Генерал не скрывал своих переживаний по поводу того, что нигде не встретил вооруженного сопротивления. «Читу надо было разгромить, и если бы мастерские и взлетели на воздух и был бы от этого убыток казне, ничтожный по сравнению с громадными убытками, причиненными ранее революционерами, зато впечатление было бы огромное и революция надолго бы стихла», — телеграфировал он генералу Ф. Ф. Палицыну. Ту же самую глубокую мысль он повторил и в отчете об итогах экспедиции, поданном на высочайшее имя. Тот факт, что Чита не была разгромлена в пух и прах, барон называл крупной ошибкой, подобной той, «…которую сделали при подавлении революции в Красноярске, и я, — докладывал генерал императору, — совершенно разделяю мнение генерала Сухотина, сожалевшего, что Красноярск сдался без боя. Если генерал Сухотин и не расправился сурово с мятежниками, то это объясняется отсутствием у него достаточной вооруженной силы, чего никак нельзя сказать про генерала Ренненкампфа, подошедшего к Чите с целой стрелковой дивизией, 2 гаубицами, 2 горными орудиями и сотней казаков.

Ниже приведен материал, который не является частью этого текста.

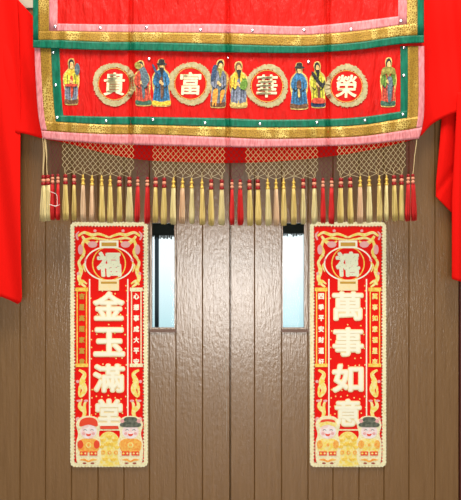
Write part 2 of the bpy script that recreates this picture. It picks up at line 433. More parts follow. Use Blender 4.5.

Я нахожу, что для пользы дела необходимо было разгромить Читу, а не вступать со всякими союзами и комитетами в дипломатические переговоры. Разгром Читы послужил бы прекрасным уроком всем этим революционным обществам и надолго отнял бы у них охоту устраивать революции. Бескровное же покорение взбунтовавшихся городов не производит никакого впечатления»143. Нетрудно представить, что сталось бы с Москвой, если бы ее усмирением руководил не вице-адмирал Ф. В. Дубасов, а генерал-лейтенант барон А. Н. Меллер-Закомельский!